**PROBLEM DESCRIPTION:** Leave the pictures out, and retype all of the material exactly as written.
----------------------------------------
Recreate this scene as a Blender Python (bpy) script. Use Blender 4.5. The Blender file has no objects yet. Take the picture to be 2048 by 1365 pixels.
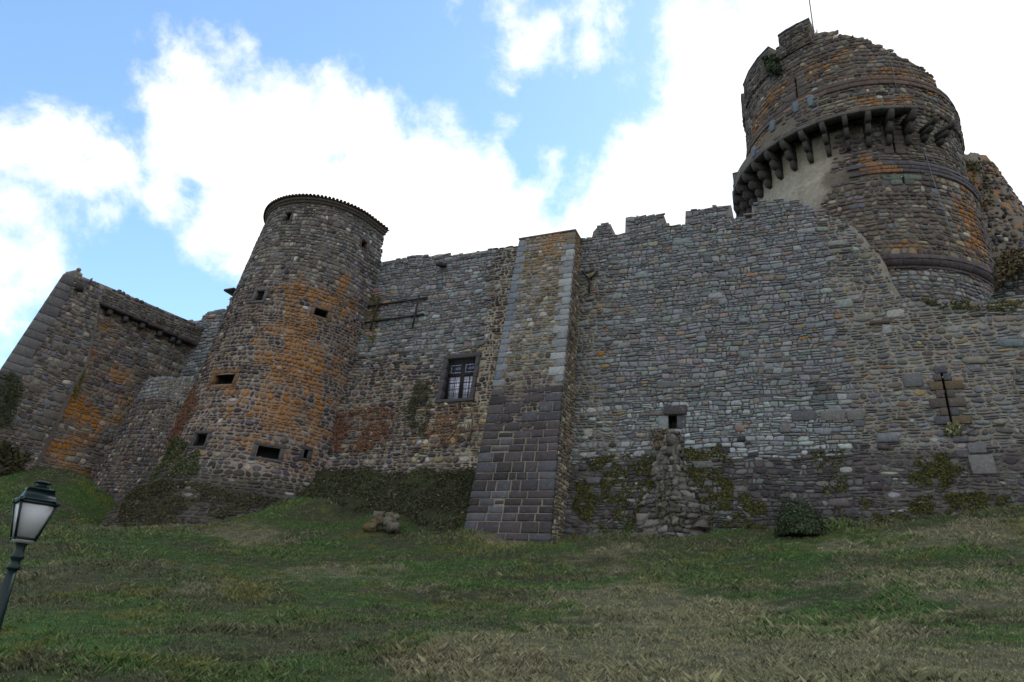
import bpy, math
import numpy as np
from math import radians, sin, cos, pi
C = bpy.context.scene.collection
# ------------------------------------------------------------------ camera
FPX, CX, CY = 1365., 1024., 682.5
up = np.array([256., 3122., -1365.]); up /= np.linalg.norm(up)
fh = np.array([0., 0., -1.]); fh = fh - up*(fh@up); fh /= np.linalg.norm(fh)
RW = np.stack([np.cross(fh, up), fh, up])            # world = RW @ camera
from mathutils import Matrix
cd = bpy.data.cameras.new('camera'); cam = bpy.data.objects.new('camera', cd); C.objects.link(cam)
cd.sensor_width = 36; cd.lens = 36*FPX/2048; cd.clip_end = 3000; cd.clip_start = .1
cam.matrix_world = Matrix([list(r)+[0] for r in RW]+[[0, 0, 0, 1]])
sc = bpy.context.scene; sc.camera = cam
def ray(x, y):
    d = RW@np.array([x-CX, -(y-CY), -FPX]); return d/np.linalg.norm(d)
def proj(P):
    q = np.asarray(P, float)@RW
    z = np.minimum(q[..., 2], -1e-3)
    return np.stack([CX-FPX*q[..., 0]/z, CY+FPX*q[..., 1]/z], -1)
# ------------------------------------------------------------------ exposure, sun
sc.view_settings.view_transform = 'Standard'; sc.view_settings.look = 'None'
sc.view_settings.gamma = 1; sc.view_settings.use_curve_mapping = False
sc.view_settings.exposure = 0.42
SUN_EL, SUN_AZ = 50., 34.
sd = bpy.data.lights.new('sun', 'SUN'); so = bpy.data.objects.new('sun', sd); C.objects.link(so)
sd.energy = .7; sd.angle = radians(12); sd.color = (1, .95, .88)
so.rotation_euler = (radians(90-SUN_EL), 0, radians(180-SUN_AZ))
# ------------------------------------------------------------------ world: sky with clouds
wd = bpy.data.worlds.new('World'); sc.world = wd; wd.use_nodes = True
nt = wd.node_tree; nt.nodes.clear()
def N(t, **k):
    n = nt.nodes.new(t)
    for a, b in k.items(): setattr(n, a, b)
    return n
def L(a, b): nt.links.new(a, b)
def mth(op, a, b=None, c=None, clamp=False):
    n = N('ShaderNodeMath', operation=op, use_clamp=clamp)
    for i, v in enumerate((a, b, c)):
        if v is None: continue
        if isinstance(v, (int, float)): n.inputs[i].default_value = v
        else: L(v, n.inputs[i])
    return n.outputs[0]
def build_world():
    out = N('ShaderNodeOutputWorld'); bg = N('ShaderNodeBackground'); L(bg.outputs[0], out.inputs[0])
    bg.inputs[1].default_value = 0.15
    sky = N('ShaderNodeTexSky', sky_type='NISHITA'); sky.sun_disc = False
    sky.sun_elevation = radians(SUN_EL); sky.sun_rotation = radians(SUN_AZ); sky.air_density = 1.0; sky.dust_density = .1; sky.ozone_density = 1.6
    tc = N('ShaderNodeTexCoord')
    n1 = N('ShaderNodeTexNoise'); n1.inputs['Scale'].default_value = 5.; n1.inputs['Detail'].default_value = 12; n1.inputs['Roughness'].default_value = .64; n1.inputs['Distortion'].default_value = .25
    L(tc.outputs['Generated'], n1.inputs['Vector'])
    n2 = N('ShaderNodeTexNoise'); n2.inputs['Scale'].default_value = 2.2; n2.inputs['Detail'].default_value = 6; n2.inputs['Roughness'].default_value = .55
    L(tc.outputs['Generated'], n2.inputs['Vector'])
    n3 = N('ShaderNodeTexNoise'); n3.inputs['Scale'].default_value = 19; n3.inputs['Detail'].default_value = 8; n3.inputs['Roughness'].default_value = .6
    L(tc.outputs['Generated'], n3.inputs['Vector'])
    # blobs where the big clouds stand (direction, angular radius)
    B = [(110, 285, 65), (10, 290, 50), (215, 305, 78), (395, 250, 135), (372, 155, 52), (560, 300, 170), (700, 260, 130), (760, 400, 180), (900, 420, 150), (600, 430, 130),
         (520, 480, 100), (990, 500, 140), (860, 340, 110), (480, 380, 90), (5, 395, 34), (-10, 520, 20), (-10, 630, 36), (-40, 740, 60), (85, 530, 8), (320, 390, 70), (400, 470, 40),
         (1330, 420, 190), (1450, 250, 190), (1420, 90, 130), (1650, 60, 230), (1900, 100, 300), (2100, 350, 400), (1250, 560, 200), (1300, 300, 110), (1700, -200, 240), (2200, -200, 400),
         (1015, 20, 44), (1060, 80, 46), (1030, 130, 36), (1025, 190, 30), (1015, 240, 26), (1215, 40, 30), (1200, 90, 24), (905, 20, 14), (1100, 310, 18), (1095, 390, 10), (215, 440, 6), (1085, 60, 22), (1260, 190, 20), (1180, 420, 30)]
    f = None
    for (x, y, r) in B:
        d = ray(x, y); c = ray(x, y); e = ray(x+r, y); rad = float(np.linalg.norm(c-e))
        v = N('ShaderNodeVectorMath', operation='DISTANCE'); L(tc.outputs['Generated'], v.inputs[0]); v.inputs[1].default_value = tuple(d)
        a = mth('SUBTRACT', rad, v.outputs['Value'])
        if f is None: f = a
        else:
            m = N('ShaderNodeMath', operation='SMOOTH_MAX'); L(f, m.inputs[0]); L(a, m.inputs[1]); m.inputs[2].default_value = .012; f = m.outputs[0]
    # added cumulus outside the view, cover raised to brighten and whiten the front light
    dv = N('ShaderNodeVectorMath', operation='DISTANCE'); L(tc.outputs['Generated'], dv.inputs[0]); dv.inputs[1].default_value = tuple(ray(CX, CY-100))
    far = mth('MULTIPLY', mth('SUBTRACT', dv.outputs['Value'], .95), 3., clamp=True)
    gen = mth('MULTIPLY', mth('SUBTRACT', n2.outputs['Fac'], .43), 1.0)
    gen = mth('ADD', gen, mth('MULTIPLY', mth('SUBTRACT', far, 1.), .6))
    f = mth('MAXIMUM', f, gen)
    fld = mth('ADD', f, mth('ADD', mth('MULTIPLY', mth('SUBTRACT', n1.outputs['Fac'], .52), .26), mth('MULTIPLY', mth('SUBTRACT', n3.outputs['Fac'], .5), .10)))
    mr = N('ShaderNodeMapRange', interpolation_type='SMOOTHSTEP'); L(fld, mr.inputs[0]); mr.inputs[1].default_value = -.03; mr.inputs[2].default_value = .045
    # cloud brightness: denser parts slightly grey, edges brilliant
    cr = N('ShaderNodeValToRGB'); L(n2.outputs['Fac'], cr.inputs[0])
    cr.color_ramp.elements[0].position = .3; cr.color_ramp.elements[0].color = (.70, .79, .92, 1)
    cr.color_ramp.elements[1].position = .52; cr.color_ramp.elements[1].color = (1, 1, 1, 1)
    vm = N('ShaderNodeVectorMath', operation='SCALE'); L(cr.outputs[0], vm.inputs[0]); vm.inputs['Scale'].default_value = CLOUD
    skm = N('ShaderNodeVectorMath', operation='MULTIPLY'); L(sky.outputs[0], skm.inputs[0]); skm.inputs[1].default_value = SKYMUL
    mx = N('ShaderNodeMix', data_type='RGBA'); L(mr.outputs[0], mx.inputs[0]); L(skm.outputs[0], mx.inputs[6]); L(vm.outputs[0], mx.inputs[7])
    L(mx.outputs[2], bg.inputs[0])
CLOUD = 6.9; SKYMUL = (1.30, 1.40, 1.36)
build_world()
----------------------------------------
**RESPONSE FOR THIS EXERCISE:**
Recreate this scene as a Blender Python (bpy) script. Use Blender 4.5. The Blender file has no objects yet. Take the picture to be 2048 by 1365 pixels.
import bpy, math
import numpy as np
from math import radians, sin, cos, pi
C = bpy.context.scene.collection
# ------------------------------------------------------------------ camera
FPX, CX, CY = 1365., 1024., 682.5
up = np.array([256., 3122., -1365.]); up /= np.linalg.norm(up)
fh = np.array([0., 0., -1.]); fh = fh - up*(fh@up); fh /= np.linalg.norm(fh)
RW = np.stack([np.cross(fh, up), fh, up])            # world = RW @ camera
from mathutils import Matrix
cd = bpy.data.cameras.new('camera'); cam = bpy.data.objects.new('camera', cd); C.objects.link(cam)
cd.sensor_width = 36; cd.lens = 36*FPX/2048; cd.clip_end = 3000; cd.clip_start = .1
cam.matrix_world = Matrix([list(r)+[0] for r in RW]+[[0, 0, 0, 1]])
sc = bpy.context.scene; sc.camera = cam
def ray(x, y):
    d = RW@np.array([x-CX, -(y-CY), -FPX]); return d/np.linalg.norm(d)
def proj(P):
    q = np.asarray(P, float)@RW
    z = np.minimum(q[..., 2], -1e-3)
    return np.stack([CX-FPX*q[..., 0]/z, CY+FPX*q[..., 1]/z], -1)
# ------------------------------------------------------------------ exposure, sun
sc.view_settings.view_transform = 'Standard'; sc.view_settings.look = 'None'
sc.view_settings.gamma = 1; sc.view_settings.use_curve_mapping = False
sc.view_settings.exposure = 0.42
SUN_EL, SUN_AZ = 50., 34.
sd = bpy.data.lights.new('sun', 'SUN'); so = bpy.data.objects.new('sun', sd); C.objects.link(so)
sd.energy = .7; sd.angle = radians(12); sd.color = (1, .95, .88)
so.rotation_euler = (radians(90-SUN_EL), 0, radians(180-SUN_AZ))
# ------------------------------------------------------------------ world: sky with clouds
wd = bpy.data.worlds.new('World'); sc.world = wd; wd.use_nodes = True
nt = wd.node_tree; nt.nodes.clear()
def N(t, **k):
    n = nt.nodes.new(t)
    for a, b in k.items(): setattr(n, a, b)
    return n
def L(a, b): nt.links.new(a, b)
def mth(op, a, b=None, c=None, clamp=False):
    n = N('ShaderNodeMath', operation=op, use_clamp=clamp)
    for i, v in enumerate((a, b, c)):
        if v is None: continue
        if isinstance(v, (int, float)): n.inputs[i].default_value = v
        else: L(v, n.inputs[i])
    return n.outputs[0]
def build_world():
    out = N('ShaderNodeOutputWorld'); bg = N('ShaderNodeBackground'); L(bg.outputs[0], out.inputs[0])
    bg.inputs[1].default_value = 0.15
    sky = N('ShaderNodeTexSky', sky_type='NISHITA'); sky.sun_disc = False
    sky.sun_elevation = radians(SUN_EL); sky.sun_rotation = radians(SUN_AZ); sky.air_density = 1.0; sky.dust_density = .1; sky.ozone_density = 1.6
    tc = N('ShaderNodeTexCoord')
    n1 = N('ShaderNodeTexNoise'); n1.inputs['Scale'].default_value = 5.; n1.inputs['Detail'].default_value = 12; n1.inputs['Roughness'].default_value = .64; n1.inputs['Distortion'].default_value = .25
    L(tc.outputs['Generated'], n1.inputs['Vector'])
    n2 = N('ShaderNodeTexNoise'); n2.inputs['Scale'].default_value = 2.2; n2.inputs['Detail'].default_value = 6; n2.inputs['Roughness'].default_value = .55
    L(tc.outputs['Generated'], n2.inputs['Vector'])
    n3 = N('ShaderNodeTexNoise'); n3.inputs['Scale'].default_value = 19; n3.inputs['Detail'].default_value = 8; n3.inputs['Roughness'].default_value = .6
    L(tc.outputs['Generated'], n3.inputs['Vector'])
    # blobs where the big clouds stand (direction, angular radius)
    B = [(110, 285, 65), (10, 290, 50), (215, 305, 78), (395, 250, 135), (372, 155, 52), (560, 300, 170), (700, 260, 130), (760, 400, 180), (900, 420, 150), (600, 430, 130),
         (520, 480, 100), (990, 500, 140), (860, 340, 110), (480, 380, 90), (5, 395, 34), (-10, 520, 20), (-10, 630, 36), (-40, 740, 60), (85, 530, 8), (320, 390, 70), (400, 470, 40),
         (1330, 420, 190), (1450, 250, 190), (1420, 90, 130), (1650, 60, 230), (1900, 100, 300), (2100, 350, 400), (1250, 560, 200), (1300, 300, 110), (1700, -200, 240), (2200, -200, 400),
         (1015, 20, 44), (1060, 80, 46), (1030, 130, 36), (1025, 190, 30), (1015, 240, 26), (1215, 40, 30), (1200, 90, 24), (905, 20, 14), (1100, 310, 18), (1095, 390, 10), (215, 440, 6), (1085, 60, 22), (1260, 190, 20), (1180, 420, 30)]
    f = None
    for (x, y, r) in B:
        d = ray(x, y); c = ray(x, y); e = ray(x+r, y); rad = float(np.linalg.norm(c-e))
        v = N('ShaderNodeVectorMath', operation='DISTANCE'); L(tc.outputs['Generated'], v.inputs[0]); v.inputs[1].default_value = tuple(d)
        a = mth('SUBTRACT', rad, v.outputs['Value'])
        if f is None: f = a
        else:
            m = N('ShaderNodeMath', operation='SMOOTH_MAX'); L(f, m.inputs[0]); L(a, m.inputs[1]); m.inputs[2].default_value = .012; f = m.outputs[0]
    # added cumulus outside the view, cover raised to brighten and whiten the front light
    dv = N('ShaderNodeVectorMath', operation='DISTANCE'); L(tc.outputs['Generated'], dv.inputs[0]); dv.inputs[1].default_value = tuple(ray(CX, CY-100))
    far = mth('MULTIPLY', mth('SUBTRACT', dv.outputs['Value'], .95), 3., clamp=True)
    gen = mth('MULTIPLY', mth('SUBTRACT', n2.outputs['Fac'], .43), 1.0)
    gen = mth('ADD', gen, mth('MULTIPLY', mth('SUBTRACT', far, 1.), .6))
    f = mth('MAXIMUM', f, gen)
    fld = mth('ADD', f, mth('ADD', mth('MULTIPLY', mth('SUBTRACT', n1.outputs['Fac'], .52), .26), mth('MULTIPLY', mth('SUBTRACT', n3.outputs['Fac'], .5), .10)))
    mr = N('ShaderNodeMapRange', interpolation_type='SMOOTHSTEP'); L(fld, mr.inputs[0]); mr.inputs[1].default_value = -.03; mr.inputs[2].default_value = .045
    # cloud brightness: denser parts slightly grey, edges brilliant
    cr = N('ShaderNodeValToRGB'); L(n2.outputs['Fac'], cr.inputs[0])
    cr.color_ramp.elements[0].position = .3; cr.color_ramp.elements[0].color = (.70, .79, .92, 1)
    cr.color_ramp.elements[1].position = .52; cr.color_ramp.elements[1].color = (1, 1, 1, 1)
    vm = N('ShaderNodeVectorMath', operation='SCALE'); L(cr.outputs[0], vm.inputs[0]); vm.inputs['Scale'].default_value = CLOUD
    skm = N('ShaderNodeVectorMath', operation='MULTIPLY'); L(sky.outputs[0], skm.inputs[0]); skm.inputs[1].default_value = SKYMUL
    mx = N('ShaderNodeMix', data_type='RGBA'); L(mr.outputs[0], mx.inputs[0]); L(skm.outputs[0], mx.inputs[6]); L(vm.outputs[0], mx.inputs[7])
    L(mx.outputs[2], bg.inputs[0])
CLOUD = 6.9; SKYMUL = (1.30, 1.40, 1.36)
build_world()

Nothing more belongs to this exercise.